– Ciężko mi z tym – wyznała dziś Halina Orłowska, która była świadkiem tragicznych wydarzeń z 18 września 1942 roku, gdy hitlerowcy powiesili 13 płocczan. - Oni zginęli z okrzykiem na ustach „Niech żyje Polska” – przypominał młodzieży z płockich szkół wiceprezydent Roman Siemiątkowski podczas uroczystości na placu 13 straconych.
Na Placu 13 straconych zgromadziło się trochę młodzieży i kilku kombatantów. W atmosferze zadumy wszyscy przez chwilę stali i spoglądali w stronę pamiątkowych tablic. Zmówiono tez modlitwę za zmarłych.– Oni zginęli z okrzykiem na ustach, aby zamanifestować swoją miłość do Polski i o tym trzeba pamiętać – zwrócił się do zgromadzonych wiceprezydent. – O historii nigdy nie wolno zapominać. To kombatanci dają świadectwo prawdzie. Pamiętajcie o naszej historii, a zwłaszcza tej tragicznej – apelował do młodych, którzy przygotowali na dzisiejszą okazję kilka wierszy.
– Jeśli kiedyś wróci Polska, niech się za nas ktoś upomni – odczytano smutne słowa poety z "Ostatniego listu do Matki". Dziś upomniała się o nich młodzież składając znicze i wieńce z kwiatów
Kara śmierci, która spotkała trzynaścioro osób, została wykonana przez powieszenie. Wina? Przynależność do organizacji wolnościowych. Egzekucja potrwała około pół godziny, po czym ciała wrzucono na wóz i wywieziono na cmentarz żydowski.

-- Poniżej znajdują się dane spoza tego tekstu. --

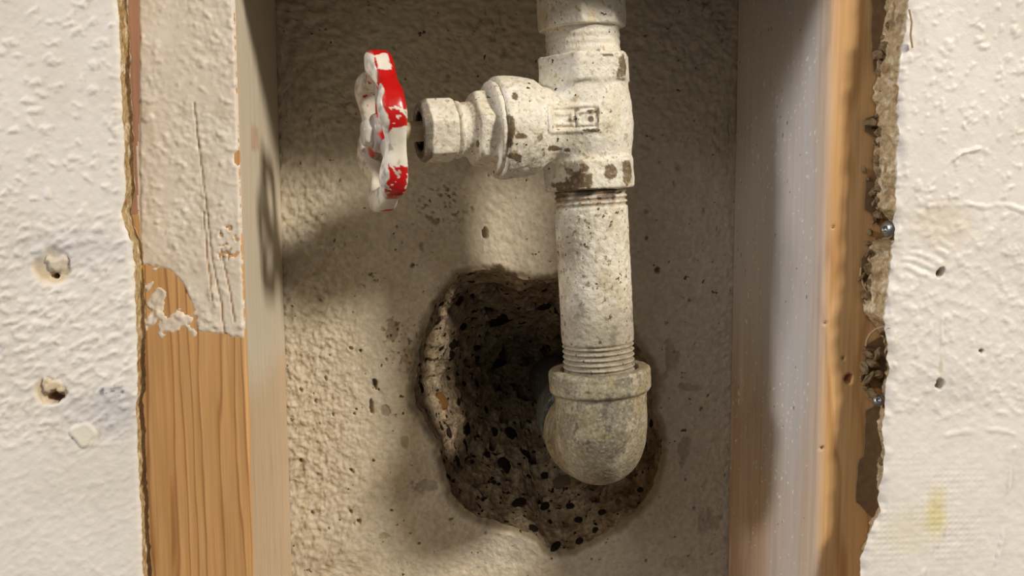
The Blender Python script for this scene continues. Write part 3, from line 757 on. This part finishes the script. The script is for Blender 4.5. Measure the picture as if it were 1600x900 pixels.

- Pamiętam, że spędzono nas wszystkich z mieszkań – wspominała Halina Orłowska, która ukryła twarz za ciemnymi okularami. – Bez znaczenia, w jakim było się wtedy wieku. Także dzieci musiały przyjść. Ja stałam przez bramą. Ciężko mi dzisiaj z tym wspomnieniem, ale cieszę się, że jestem tu i bardzo wam wszystkim dziękuję za to, że przyszliście.
Na koniec Jan Szymański, który wtedy był dzieckiem, przypomniał wiersz Jana Plisko, redaktora naczelnego „Jedności”, o zachodzącym krwawym słońcu. – Niemki siedziały sobie w trakcie tych wydarzeń z dziećmi na ławkach. Matki, żony, kochanki „ówczesnych władców” Płocka. Tak po prostu jadły sobie ciastka – opowiadał, kiedy już plac niemalże opustoszał.